What are the student loan repayment options in 2026?

In 2026, federal student loan borrowers can choose from Standard (10-year fixed), Graduated (increasing payments over 10 years), Extended (up to 25 years), Income-Based Repayment (IBR), and the new Repayment Assistance Plan (RAP) launching July 1, 2026. The SAVE, ICR, and PAYE plans are being phased out by July 2028. Borrowers can also refinance with private lenders.

What happened to the SAVE plan?

The SAVE plan is being eliminated following court challenges and the One Big Beautiful Bill Act signed in July 2025. Over 7 million borrowers in SAVE forbearance need to switch to a different plan. The Department of Education recommends switching to Income-Based Repayment (IBR). Interest began accruing again on August 1, 2025.

What is the new RAP plan for student loans?

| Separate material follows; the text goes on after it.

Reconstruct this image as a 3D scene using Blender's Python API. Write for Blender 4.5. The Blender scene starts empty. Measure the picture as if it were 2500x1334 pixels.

The Repayment Assistance Plan (RAP) launches July 1, 2026 as the replacement for SAVE, ICR, and PAYE. Payments are 1-10% of adjusted gross income with a minimum of $10/month. Forgiveness comes after 30 years (longer than previous plans). RAP includes an interest subsidy but is NOT available to Parent PLUS borrowers.

Should I refinance my student loans in 2026?

Only refinance if you have stable income, good credit (to qualify for a lower rate), and no interest in federal protections like IDR, PSLF, deferment, or forbearance. Refinancing replaces federal loans with private loans — permanently losing all federal benefits. If you qualify for a rate at least 1.5-2% below your federal rate, the interest savings can be significant.

Is student loan forgiveness taxable in 2026?

Forgiveness through income-driven repayment plans (IBR, RAP) may be taxable as income starting in 2026, as the American Rescue Plan tax exemption expired at the end of 2025. Public Service Loan Forgiveness (PSLF) remains tax-free regardless. Consult a tax professional about your specific situation.